La présidence française assure, en réponse aux critiques concernant la participation de militaires de ces pays au défilé du 14-Juillet, que "ce n'est pas aux soldats d'aujourd'hui mais aux anciens combattants d'hier que nous rendons hommage", notamment à ceux qui ont répondu à l'appel du Général de Gaulle à résister au nazisme, le 18 juin 1940.
Nicolas Sarkozy avait redit à Nice sa volonté de développer les relations de la France avec tout le continent africain, pas seulement les pays francophones. Un changement déjà largement engagé, dit-on à l'Elysée, chiffres à l'appui.

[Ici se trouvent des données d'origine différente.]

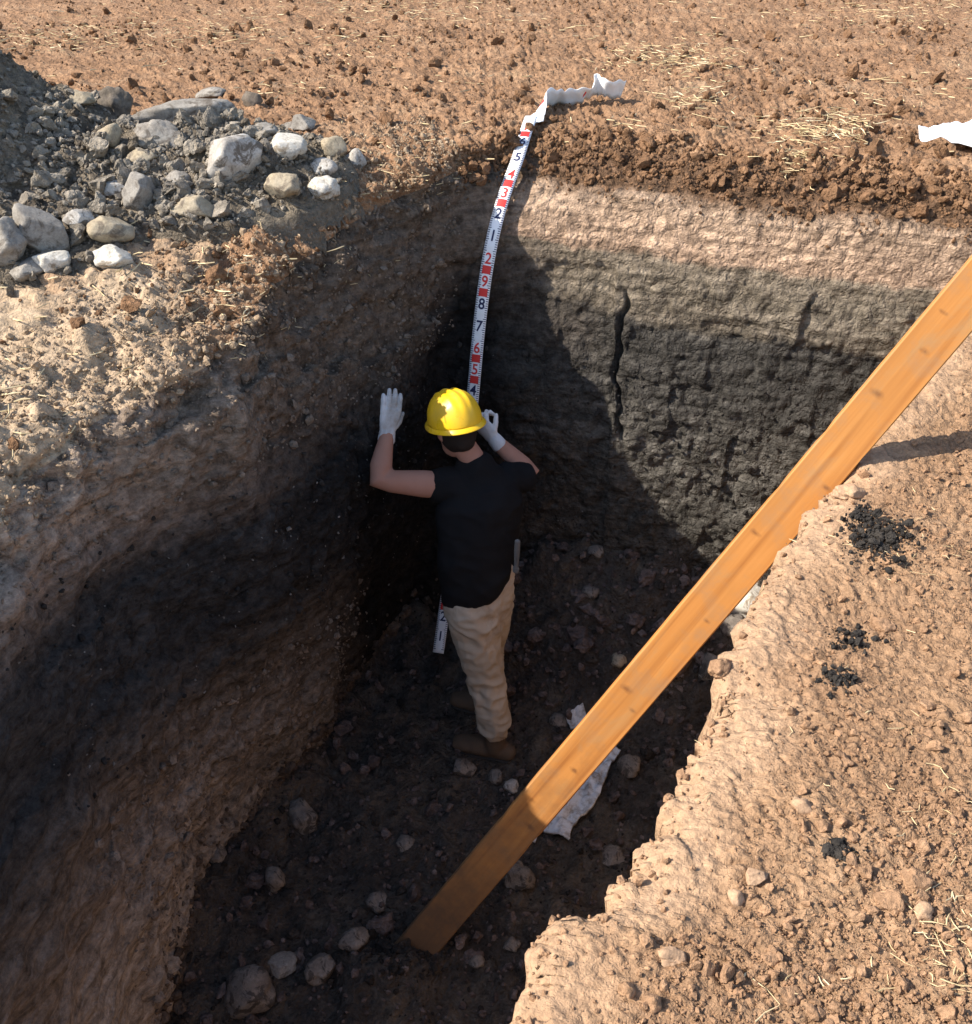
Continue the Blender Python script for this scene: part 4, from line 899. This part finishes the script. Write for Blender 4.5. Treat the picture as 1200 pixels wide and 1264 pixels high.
# hard hat: shell with ridges, brim all round, inner band
def hat_mesh():
    nu, nv_ = 72, 22; V_ = []
    for j in range(nv_):
        ph = j / (nv_ - 1) * math.pi / 2
        for i in range(nu):
            th = 2 * math.pi * i / nu; cx_, cy_ = math.cos(th), math.sin(th)
            rx, ry = .106, .134; k = math.cos(ph) ** .72 if j < nv_ - 1 else 0.0
            x_, y_ = rx * cx_ * k, ry * cy_ * k; z_ = .128 * math.sin(ph) ** .95
            rid = math.exp(-(x_ / .013) ** 2) + .8 * math.exp(-((abs(x_) - .036) / .009) ** 2)
            z_ += .0065 * rid * min(1, math.sin(ph) * 1.8) * (1 if abs(y_) < .125 else .4)
            V_.append(H + hat_c + hrt * x_ + fwd2 * y_ + hup2 * z_)
    f = [[j * nu + i, j * nu + (i + 1) % nu, (j + 1) * nu + (i + 1) % nu, (j + 1) * nu + i] for j in range(nv_ - 1) for i in range(nu)]
    return mesh_arrays('shell', [v[:] for v in V_], f)
hup2 = (hup * .97 - fwd * .14 - hrt * .10).normalized(); fwd2 = (fwd - fwd.dot(hup2) * hup2).normalized(); hrt = fwd2.cross(hup2).normalized()
hat_c = hup2 * .030 - fwd2 * .004
hat = ppart('hard_hat', hat_mesh(), M['hat']); sm = hat.modifiers.new('thickness', 'SOLIDIFY'); sm.thickness = .003; sm.offset = -1
V_, nu = [], 72
for (kr, dz, ext) in ((1.0, .004, 0), (1.05, -.002, .25), (1.10, -.010, 1.0), (1.11, -.013, 1.05), (1.09, -.014, 1.0), (.99, -.004, 0)):
    for i in range(nu):
        th = 2 * math.pi * i / nu; vis_ = max(0, math.sin(th)) ** 3 * .045 * ext
        V_.append((H + hat_c + hrt * (.106 * kr * math.cos(th)) + fwd2 * (.134 * kr * math.sin(th) + vis_) + hup2 * dz)[:])
f = [[j * nu + i, j * nu + (i + 1) % nu, (j + 1) * nu + (i + 1) % nu, (j + 1) * nu + i] for j in range(5) for i in range(nu)]
ppart('brim', mesh_arrays('brim', V_, f), M['hat'], hat)
V_ = []
for dz in (-.026, .010):
    for i in range(nu): th = 2 * math.pi * i / nu; V_.append((H + hat_c + hrt * (.088 * math.cos(th)) + fwd2 * (.108 * math.sin(th)) + hup2 * dz)[:])
ppart('head_band', mesh_arrays('head_band', V_, [[i, (i + 1) % nu, nu + (i + 1) % nu, nu + i] for i in range(nu)]), M['sole'], hat)
# digging knife in the back pocket
k0, k1 = at(637, 702, 3.26), at(639, 668, 3.24); kd = (k1 - k0).normalized()
kn = Shells(); kn.tube([k0 - kd * .01, k0 + kd * .02, k0.lerp(k1, .6), k1], [.011, .010, .013, .012], [.008, .008, .009, .009]); kn.tube([k0 - kd * .015, k0 + kd * .005], [.015, .015], [.010, .010])
knife = link('pocket_knife', kn.remesh('pocket_knife', .004, 1), M['handle'], label='grey handled knife stuck in the back of the beige trousers', cat='knife')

Si 52% des 8,9 milliards d'euros de l'aide publique française au développement sont allés au continent africain en 2009, Afrique du Nord comprise, les 14 pays francophones en question n'en ont recueilli que 18% (1,448 milliard d'euro).
RÉVISION DES ACCORDS DE DÉFENSE
En 1960, la "zone franc" absorbait 40% des exportations de la France ; ses échanges avec la même zone représentent moins de 2,0% de son commerce extérieur maintenant, souligne l'Elysée.
Le Gabon n'est que le 19e fournisseur de pétrole de la France après le Brésil et représente 1% de la production de pétrolière du groupe français Total, selon la même source.
Il y avait 25.000 soldats français en Afrique francophone en 1960. Il y en a maintenant moins de 5.000, dans une poignée de pays - Djibouti, Gabon, Sénégal, Tchad, Côte d'Ivoire.
Huit anciennes colonies françaises sont concernées par la révision d'accords de défense conclus après la décolonisation - Cameroun, Togo, Gabon, République centrafricaine, Sénégal, Djibouti, Comores et Côte d'Ivoire.
De nouveaux accords "de partenariat de défense" ont été signés avec les quatre premiers pays (pour le Togo et le Cameroun, ils sont en cours de ratification par le Parlement français). Trois autres sont en négociation. Le cas de la Côte d'Ivoire est suspendu à l'organisation d'élections dans ce pays.